Perceber Jesus como rei do modo dos reis, dos poderosos deste mundo, seria negar a missão que ele recebeu do Pai e consentir com as intenções do Príncipe deste mundo, Satanás. Jesus é o Rei dos Judeus e assim será proclamado na cruz pelo título que Pilatos fará erguer sobre a sua cabeça (cf. Jo 19, 19); mas é um Rei crucificado, na fraqueza do homem das dores, vítima do ódio do mundo, solidário com os perseguidos, os oprimidos, os pobres, os descartados da história. A numerosa multidão, portanto, desconhece aquele Jesus a quem seguiu, porque o interpreta e o quer de acordo com os próprios desejos e as próprias projeções, não estando disposta a aceitar um Profeta e Messias conforme ao desígnio de Deus.

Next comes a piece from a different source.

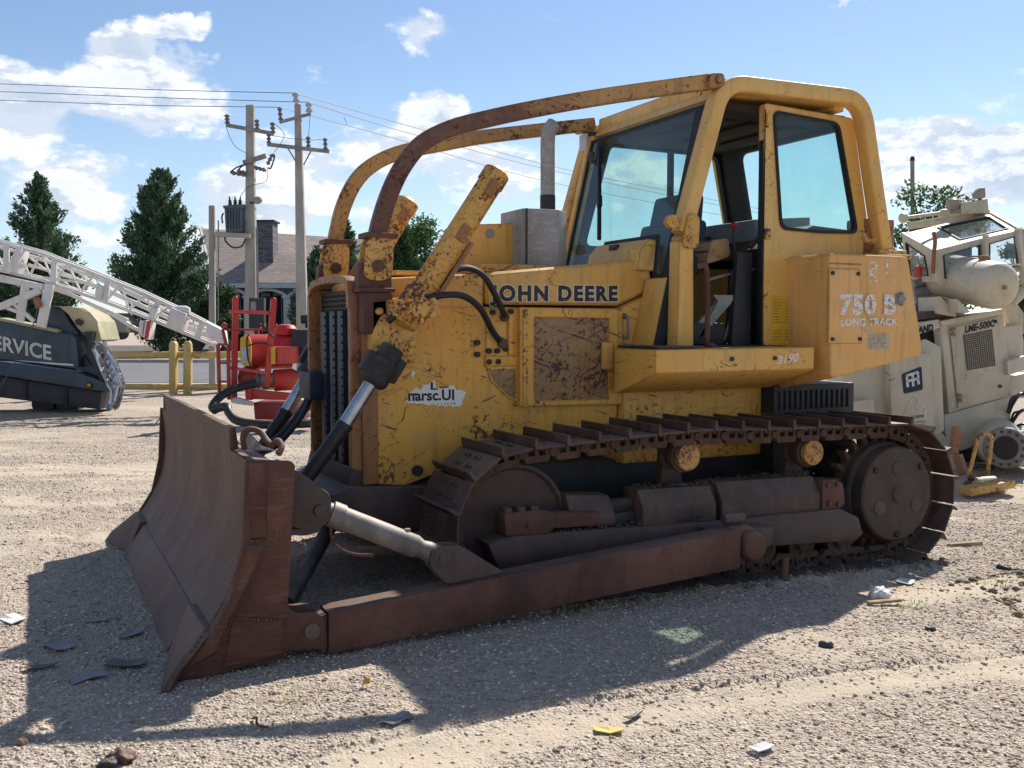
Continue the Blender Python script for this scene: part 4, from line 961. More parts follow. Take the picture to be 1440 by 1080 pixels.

É significativo que João anota que “estavam querendo levá-lo para proclamá-lo rei”, isto é, queriam reduzi-la a um objeto, a um ídolo moldado pelos seus desejos, queriam um Messias com um programa mundano. Mas Jesus recusa, porque sabe que esse poder que querem lhe dar não é o verdadeiro poder que lhe foi conferido pelo Pai.
Assim como ele havia fugido das tentações de poder no deserto (cf. Mc 1, 12-13; Mt 4, 1-11; Lc 4, 1-13), assim também agora ele se retira na solidão da montanha, fugindo da multidão que o aclama, discernindo a ilusão de um aparente sucesso, que não pode nem desejar nem aceitar. Subindo naquele monte, sozinho, deixando até os discípulos no vale, Jesus medita sobre aquela incompreensão e se confia novamente ao Pai, confiando-lhe também aquela multidão e aqueles discípulos que não haviam entendido nem o seu gesto nem a sua intenção.
Mas a sequência do relato, que escutaremos nos próximos domingos, nos revelará, através de um longo discurso de Jesus, que aquele que deu o pão em abundância, na verdade, é ele mesmo o pão dado por Deus à humanidade para a plenitude da sua vida.